Among the biggest buyers were the Italian group, Eni, marking their first entry into the Mexico marketplace. Eni offered 83.75 percent back to Pemex for access to the Amoca, Mizton and Tecoalli fields, all shallow water fields. At just about 21 square miles, the fields are holding a combined 107 million barrels of light oil and 69 bcf of natural gas. That’s in Pliocene sand and beneath 33 meters of water.

Block four in the bidding went to a consortium led by Houston-based Fieldwood Energy and Mexican start-up, Petrobal, part of Grupo Bal the silver mining outfit. The consortium purchased rights to five more shallow water blocks in the Ichalkil and Pokoch fields. The Fieldwood/Petrobal bid offered the Mexican government 74 percent participation in the project.

Finally, Argentina’s Pan American Energy led another group that included Mexico’s E&P Hidrocarburos y Servicios.
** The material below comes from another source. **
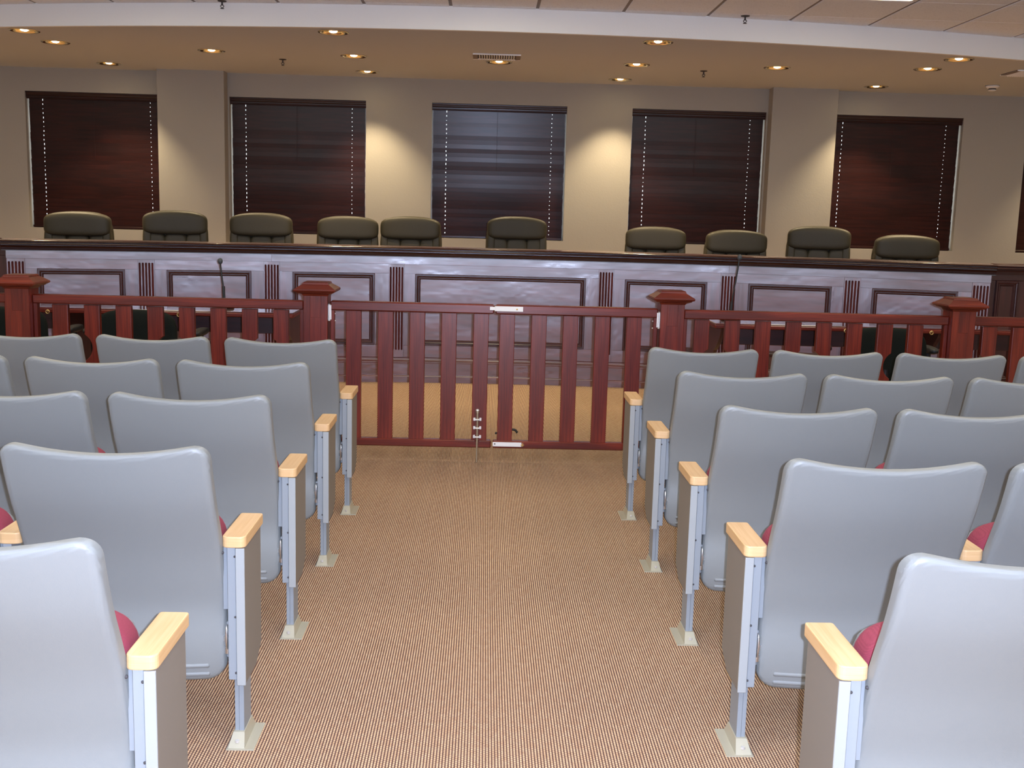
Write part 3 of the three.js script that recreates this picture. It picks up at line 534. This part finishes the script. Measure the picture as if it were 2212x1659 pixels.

They purchased rights to some 15.5 square miles called the Hokchi field. They’re expecting 61 million barrels of light oil and another 29 bcf of natural gas under just 28 meters of water.

These are just three of the most important private contracts signed since the far more successful bidding took place at the end of September. Pemex undoubtedly has a ways to go to fix up its refining capacity and get a hold on all of its outstanding pension obligations. But these auctions do represent an important step in the right direction at least for getting a handle on working with private and non-Mexican companies.

Production on any of the fields mentioned above could begin as early as 2018. But round one of the auctions is still promising bids for onshore reserves, deep-water reserves and some non-conventional fields too including some shale-rock natural gas.